The 'methanol whoosh bottle' has gone from a little known demonstration to one of the most loved by chemistry teachers in the last 10 years, due in part to its simplicity and the crowd-pleasing flame and whoosh that gives it its name.

Exhibition Chemistry described this demonstration back in September 2009. This time we look at a variation that shows how the energy from this reaction can be put to good use.


  • 1 or 1.5 l PET carbonated drinks bottle, thoroughly dried. Look for PET on the bottle or the recycling symbol with a '1' inside. 
  • A section of guttering (approximately 1 m) 
  • Ethanol (flammable) 
  • Splint attached to the end of a metre rule
  • 50 cm3 beaker Glass rod or bradawl 


Make a ramp angled at approximately 20o by propping the end on a number of textbooks. The area in front of the ramp should be clear for at least 20 m (you may need to perform this experiment outside). 

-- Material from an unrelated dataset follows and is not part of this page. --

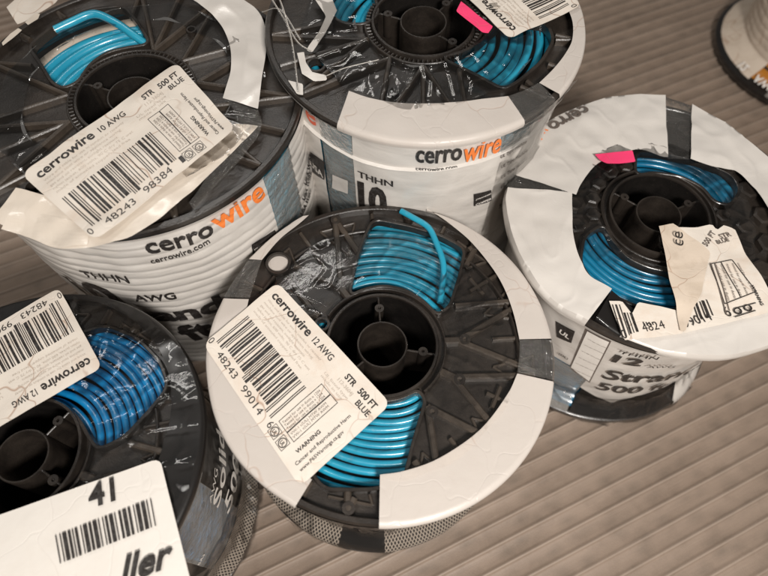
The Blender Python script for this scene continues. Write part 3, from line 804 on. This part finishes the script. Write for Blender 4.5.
    def fl(b, txt, p0, p1, mat='ink', bold=.0, hs=1, dz=.0060):
        vs, fs, w = text2d(txt, bold, .4); a_ = Vector(s.at(*p0, dz)); d = Vector(s.at(*p1, dz))-a_; L = d.length; d /= L; n = Vector((-d.y, d.x))
        out = []
        for x, y in vs:
            q_ = a_+d*x*L/w+n*y*L/w*hs; out.append((q_.x, q_.y, s.h+dz-.0010+s.wob(q_.x, q_.y, .0010 if dz < .007 else .0022)))
        b.add(out, fs, M[mat])
    def bar(b, p0, p1, w, mat='ink', dz=.0060):
        A, B_ = Vector(s.at(*p0, dz)), Vector(s.at(*p1, dz)); d = (B_-A).normalized(); n = Vector((-d.y, d.x))*w/2; rows = []
        for i in range(9):
            c = A.lerp(B_, i/8); rows.append([(c.x+n.x*k, c.y+n.y*k, s.h+dz-.0010+s.wob(c.x, c.y, .0010)) for k in (-1, 1)])
        b.grid(rows, M[mat])
    b = MB()
    fl(b, '0', (624, 338), (629, 337), hs=1.1, dz=.0055); fl(b, '482', (645, 331), (661, 328), hs=1.1, dz=.0055); fl(b, '4', (662, 328), (667, 327), hs=1.1, dz=.0055)
    for i, (x, w) in enumerate(((614, .0007), (617.5, .0012), (621, .0006), (626, .0013), (629, .0006), (632.5, .0016))):
        bar(b, (x-1, 304 if i < 3 else 312), (x+9.5, 337-i*1.2) if i < 3 else (x+6, 333-(i-3)*1.0), w, dz=.0055)
    for i in range(5): bar(b, (644+i*3, 321), (645.5+i*3, 325-i*.4), .0008, dz=.0055)
    b.build('barcode', left, smooth=False)
    b = MB()
    fl(b, '99014', (687, 327), (714, 319), hs=1.1); fl(b, '6', (729, 316), (734, 314.5), hs=1.2)
    for i, (x, w) in enumerate(((697, .0008), (700, .0015), (704, .0008), (707, .0018), (711, .0007))):
        bar(b, (x-3-i*.2, 303-i), (x+3, 320-i*1.3), w)
    bar(b, (712, 262), (728, 314), .0007, 'mid'); bar(b, (716, 262), (731, 310), .0006, 'mid')
    for p, q_ in (((711, 263), (733, 259)), ((733, 259), (757, 291)), ((711, 263), (726, 303)), ((722, 261), (742, 297)), ((726, 303), (757, 291))): bar(b, p, q_, .0005)
    for i in range(5): fl(b, 'tested for use in ducts', (716+i*5.5, 264-i*.4), (729+i*6.2, 300-i*2), 'mid', hs=.9)
    fl(b, 'WARNING', (751, 285), (762, 305), 'ink', .02)
    fl(b, '500 FT', (708, 246), (717, 232), 'mid', .02); fl(b, 'BLUE', (719, 243), (731, 240), 'mid', .02); fl(b, 'STR', (722, 238), (733, 235), 'mid', .02)
    for x, y in ((741, 311), (751, 308)): fl(b, 'O', (x-4, y+3), (x+4, y+1), 'ink', .02, .9); fl(b, 'UL', (x-2.4, y+1.5), (x+2.4, y+.4), 'ink')
    bar(b, (736, 316), (757, 309.5), .0006); bar(b, (736, 307.5), (757, 302), .0006)
    b.build('label_print', main, smooth=False)
    b = MB(); fl(b, 'ce', (685, 245), (683, 232), 'ink', .0, 1.0, dz=.0096); b.build('heading_print', flap, smooth=False)
    polysheet(s, 'pink_sticker', [(595, 154), (615, 151), (633, 149.5), (636, 161), (620, 163), (607, 163.5), (600, 160)], 'pink', .0055, .0010, label='torn strip of pink sticker')
sp_right()

# ================================================================== bottom left spool
def sp_lower():
    s = Spool('wire_spool', -.4000, .1405, .2065, .3216, -.0334, .0269, rb=.90, label='spool of deep blue wire with black film rim and white tag numbered 41', wire='blue', pitch=.0046, seed=3, rbot=.98)
    s.spokes = [math.atan2(*reversed(s.at(*p))) for p in ((52, 480), (50, 425), (-14, 452))]
    wi = [(50, 352), (85, 331), (105, 326), (135, 338), (158, 362), (166, 386), (150, 406), (122, 436), (98, 447), (90, 436), (80, 418), (66, 404), (48, 396), (35, 380)]
    s.flange([wi, [(-x, -y) for x, y in wi]][:1], 'pocket', midring=.74)
    s.coil(.345, .97, .0094)
    s.ring('rim_film', [(-30, 340), (0, 328), (40, 308), (80, 300), (120, 312), (150, 336), (167, 366), (172, 400), (166, 440), (150, 480), (120, 520)], None, 'bfilm', n=110)
    a = lambda x, y: s.cyl(x, y)[0]; z = lambda x, y: s.cyl(x, y)[1]
    a1 = a(210, 520); a2 = a(205, 548)
    s.patch('black_wrap', a(224, 500), a(224, 500)+2.4, .012, s.h-s.lip+.0002, 'bfilm')
    s.patch('frosted_wrap', a(190, 560)-.02, a(224, 500)-.02, .034, s.h-.011, 'hfilm', label='cloudy stripe of film over pale winding') if False else None
    s.patch('black_wrap', a(200, 565)-2.2, a(200, 565), .012, s.h-s.lip+.0002, 'bfilm')
    s.patch('net_wrap', a(224, 500)-.9, a(224, 500)+1.2, .010, .036, 'net', off=.0022)
    b = MB()
    s.word('500 ft', (225, 514), (229, 436), 'white', .02, .80); s.word('Solid', (215, 508), (219, 436), 'white', .02, .85)
    s.word('AWG', (207, 503), (214, 470), 'white', .0, 1.0)
    s.word('(UL)', (196, 562), (201, 552), 'white', .01); s.word('MADE IN USA', (206, 574), (214, 556), 'white', 0, .8); pass
    s.film('clear', .40, .6, r1=.985)
    s.patch('cloudy_wrap', a(200, 565), a(224, 500), .010, s.h-s.lip+.0002, 'bluehaze', .0016)
    crinkle(s, 'loose_film', a(190, 560)-.2, a(224, 500)+.9, .004, s.h*.38, .003, .0028, seed=9)
    sh = Sheet(s, [(102, 367), (-44, 452), (-87, 371), (59, 288)], dz=.0034, amp=.0010, seed=5)
    wire_label(sh, '12 AWG', '48243', '99014', '6')
    # white tag numbered 41
    sh = Sheet(s, [(-32, 526), (160, 458), (205, 640), (20, 735)], dz=.0042, amp=.0006, seed=8)
    # corners follow the tag's visible edges
    o = sh.body('number_tag', 'tagpaper', 'white tag with the number 41 and a barcode', rad=.045)
    P = [Vector(sh.sp.at(*p, .0042)) for p in ((-32, 526), (160, 458))]
    def tx(b, txt, p0, p1, mat='ink', bold=.02, hs=1.0, shear=0):
        vs, fs, w = text2d(txt, bold, .6); A = Vector(s.at(*p0, .0045)); d = Vector(s.at(*p1, .0045))-A; L = d.length; d /= L; n = Vector((-d.y, d.x)); out = []
        for x, y in vs:
            q_ = A+d*(x+shear*y)*L/w+n*y*L/w*hs; out.append((q_.x, q_.y, s.h+.0057))
        b.add(out, fs, M[mat])
    b = MB(); tx(b, '41', (90, 508.5), (116.5, 500), bold=.028, hs=1.05); b.build('tag_number', o, smooth=False); b = MB(); tx(b, 'ller', (122, 585), (171, 566), bold=.028, hs=.95, shear=.35)
    b.build('tag_print', o, smooth=False)
    b = MB()
    bits = '1001011110110101100010110101111011010110100011010111011001101100'
    bits = '10010111011010110010111011011101001011011101001101110110010111011101001'
    n = len(bits); i = 0
    T0, T1, B0, B1 = (56, 536), (152, 499), (61, 564), (157, 526)
    A, B_, C, D = [Vector(s.at(*p, .0045)) for p in (T0, T1, B1, B0)]
    while i < n:
        if bits[i] == '1':
            j = i
            while j < n and bits[j] == '1': j += 1
            t0, t1 = (i+.05)/n, (j-.05)/n
            q4 = [A.lerp(B_, t0), A.lerp(B_, t1), D.lerp(C, t1), D.lerp(C, t0)]
            b.add([(q.x, q.y, s.h+.0057) for q in q4], [(0, 1, 2, 3)], M['ink']); i = j
        else: i += 1
    b.build('barcode', o, smooth=False)
sp_lower()

# ================================================================== upper spool
def sp_upper():
    s = Spool('wire_spool', .0560, .7010, .2120, .475, -.009, -.0242, rb=.93, label='tall spool behind the centre one, smooth white side and pink sticker on its label', pitch=.0056, seed=4, rbot=.89, ridge=0, fol=.010, lip=.003)
    s.spokes = [math.atan2(*reversed(s.at(*p))) for p in ((384, 9), (445, 33), (455, -8))]
    w = [(443, 56), (475, 71), (503, 86), (516, 80), (540, 60), (553, 38), (546, 22), (505, 20), (490, 33), (478, 44), (462, 52)]
    wl = [(377, 12), (365, 22), (340, 20), (326, 6), (322, -8), (335, -22), (360, -30), (372, -12)]
    s.flange([w, wl], 'zig', holes=((316, 63, .005),))
    s.coil(.345, .97, .0100)
    s.ring('rim_film', [(349, 92), (370, 99), (400, 104), (422, 105), (455, 104), (485, 100), (508, 97)], [(343, 118), (365, 128), (395, 133), (422, 135), (455, 134), (490, 129), (521, 118)], n=50, mat='flatfilm', amp=.0005, snap=True)
    s.ring('rim_film', [(539, 84), (554, 69), (565, 55), (572, 40), (571, 20), (560, 0), (545, -12)], None, n=50, mat='flatfilm', amp=.0005)
    s.ring('dark_band', [(508, 97), (525, 91), (539, 84)], [(521, 118), (537, 110), (552, 98)], 'band', n=16, snap=True)
    polysheet(s, 'torn_film', [(311, -6), (326, 16), (318, 33), (308, 47), (307, 51), (312, 53), (325, 33), (337, 11), (330, -6)], 'film', .0015, .0008)
    polysheet(s, 'torn_film', [(297, 53), (304, 52), (306, 63), (312, 72), (326, 75), (327, 80), (314, 81), (302, 74)], 'film', .0015, .0008)
    polysheet(s, 'torn_film', [(288, 80), (303, 84), (303, 95), (297, 94)], 'film', .0015, .0004)
    a = lambda x, y: s.cyl(x, y)[0]; z = lambda x, y: s.cyl(x, y)[1]
    zt = s.h-s.lip+.0002; zc = z(420, 168)
    A = dict(e0=a(300, 130), e1=a(323, 140), b1=a(353, 145), m1=a(501, 135), g1=a(533, 118))
    s.patch('white_wrap', A['e0']-.35, A['e1'], zc, zt, 'film'); s.patch('white_wrap', A['b1'], A['m1'], zc, zt, 'film')
    s.patch('white_wrap', A['g1'], A['g1']+1.0, zc, zt, 'film')
    s.patch('cloudy_wrap', A['e1'], A['b1'], .012, zt, 'bluehaze', .0014); s.patch('cloudy_wrap', A['m1'], A['g1'], zc, zt, 'bluehaze', .0014)
    # lower band of the wrap, stepped at the crease
    s.patch('white_wrap', A['e0']-.35, a(328, 180), .012, zc-.0006, 'film', .0018); s.patch('white_wrap', a(357, 190), A['g1']+1.0, .012, zc-.0006, 'film', .0018)
    b = MB()
    s.word('cerro', (416, 159), (460, 157), bold=.02, hs=1.9); s.word('cerrowire.com', (416, 167), (456, 165.5), bold=.01, hs=1.1, off=.0026)
    s.word('THHN', (360, 174), (394, 184), bold=.015, hs=1.1, off=.0030); s.word('10', (361, 207), (388, 212), bold=.05, hs=1.8, off=.0026)
    s.word('AWG', (396, 214), (430, 217), bold=.03, hs=.9, off=.0026)
    s.word('THHN  SOLID', (497, 204), (516, 192), bold=.03, hs=2.0, off=.0026)
    for i in range(4): s.word('UL Type machine', (499+i*.4, 152+i*9), (522, 144+i*9.5), 'mid', .02, 1.5, off=.0026)
    s.word('wire', (461.5, 157), (497, 151), 'orange', .02, 1.9); s.word('e', (310.5, 118), (319, 124), 'red', .02, 1.3); pass
    q = s.quadpatch('spec_panel', [(472, 191), (489, 187), (489, 197), (472, 203)], 'ink', .0026)
    s.word('STRANDED', (473.5, 196), (488, 191.5), 'white', .02, 1, off=.0031, parent=q, name='panel_print'); s.word('COPPER', (473.5, 201), (488, 196.5), 'white', .02, 1, off=.0031, parent=q, name='panel_print'); pass
    q = s.quadpatch('origin_panel', [(313, 150), (327, 160), (327, 178), (313, 169)], 'ink', .0026)
    s.word('USA', (314, 165), (326, 174), 'white', .03, 1.2, off=.0031, parent=q, name='panel_print'); pass
    s.quadpatch('white_square', [(335, 172), (350, 178), (350, 191), (335, 185)], 'film', .0030)
    b = MB(); b.revolve([(0, zc+.0012), (0, zc), (0, zc-.0012)], M['film'], A['e0']-.3, A['g1']+.8, 160, lambda r, z_, an: (s.wrapr(z_, an)+(.0030 if abs(z_-zc) < 1e-5 else .0008), z_+.001*math.sin(an*4))); b.build('crease', s.root)
    s.film('clear', .42, .5, r1=.74)
    crinkle(s, 'loose_film', A['m1']+.02, A['g1']+.3, .10, zt, .0026, .0012, seed=6)
    # label seen upside down, pink sticker beside it
    c0 = Vector(s.at(509, 39, .003)); u = (Vector(s.at(474, 4, .003))-c0).normalized(); v = Vector((u.y, -u.x))
    if (Vector(s.at(560, 0, .003))-c0).dot(v) < 0: v = -v
    Wd, Hd = .100, .060
    sh = Sheet(s, corners=[c0, c0+u*Wd, c0+u*Wd+v*Hd, c0+v*Hd], dz=.0034, amp=.0014, seed=9)
    wire_label(sh, '10 AWG', '48243', '98384', '1')
    polysheet(s, 'pink_sticker', [(461, 2), (476, 14), (493, 27), (488, 34), (482, 33), (470, 23), (456, 12)], 'pink', .0065, .0008, label='pink sticker across the label edge')
    # thin strands of torn film
    b = MB()
    for pts in ([(345-70, -10, .03), (283, 10, .02), (292, 45, .006), (298, 92, .003)], [(268, -6, .02), (283, 18, .012), (297, 42, .006), (312, 52, .003)], [(262, 12, .004), (280, 10, .01), (300, 40, .006)], [(326, 76, .004), (345, 68, .004), (378, 60, .004)]):
        b.tube(smoothpath([(*s.at(x, y, d), s.h+d) for x, y, d in pts], 8), .00035, M['clear_hazy'], 6)
        b.tube(smoothpath([(*s.at(x+.8, y, d), s.h+d+.0003) for x, y, d in pts], 8), .00022, M['steel'], 5)
    b.build('film_strand', s.root)
sp_upper()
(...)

Ensure the bottle is completely dry. Bottles should not be used after a demonstration without having been left inverted to cool and dry for at least 24 hours. Make a hole (approximately 5 mm diameter) in the base of the bottle. This can be done with a bradawl or with a glass rod, the end of which has been heated in a Bunsen. 

In front of the audience

Position the audience at least 3 m behind the bottom of the ramp. Wearing gloves, cover the hole with your finger and pour approximately 6 cm3 of ethanol into the bottle. Replace the lid and shake the bottle thoroughly for 10 seconds, to facilitate vaporisation. Pour out all remaining liquid into a beaker and replace the lid. Dispose of the excess alcohol (see below). 

Remove your finger from the hole in the base. Place the bottle on the ramp with the base facing the bottom of the ramp. Light the rocket by holding a lit splint attached to a metre rule next to the hole in the bottle. The rocket will fly around 15 m through the air with a high pitched hiss. 

Ethanol rocket

Source: © Declan Fleming


Any spare ethanol can disposed of down the sink, followed by plenty of water, before firing the rocket. 

Teaching goal

Teaching goals will vary with the audience. At its simplest level, this demonstration can show younger students how chemical reactions can release energy that we can use to do useful work, like driving an engine. 

All students should observe that there is no liquid in the bottle before ignition: when a fuel burns, it is the vapour that is reacting. Similarly, while students will have seen all the liquid poured from the bottle before the reaction, they will be able to observe condensation afterwards that can be shown to be water with anhydrous cobalt(II) chloride paper. 

Older students may be shown this demonstration (which also works with propan-1-ol and propan-2-ol) within the context of alternative fuels. Ethanol combusts completely with a blue flame here and no soot is left in the bottle. Despite the apparent advantages alcohols provide over petroleum products, their hygroscopic properties reduce engine life through corrosion.

7/3/2017: Take a look at this brilliant slow-motion video of this demo from the science department at Lammas School, London, UK.


This experiment is not covered by the model (general) risk assessments in common use in UK schools. Readers will need to obtain a special risk assessment by contacting eg CLEAPSS or, in Scotland, SSERC.

Although this experiment works well with methanol, ethanol is preferable for safety reasons. A number of accidents have happened recently involving methanol in similar demonstrations: either too much liquid was left behind in the bottle or the excess was not disposed of appropriately and the vapours from the more volatile methanol found their way to a naked flame during the demonstration. The values quoted above have been chosen to minimise the excess alcohol that needs to be poured out.

  • The audience and demonstrator should be protected by safety screens. Both should also be wearing safety glasses. 
  • This demonstration should never be attempted with a glass bottle. 
  • Never enrich the mixture with oxygen.
  • Check the bottle for cracks or melting from previous demonstrations and use another bottle if there is any sign of damage.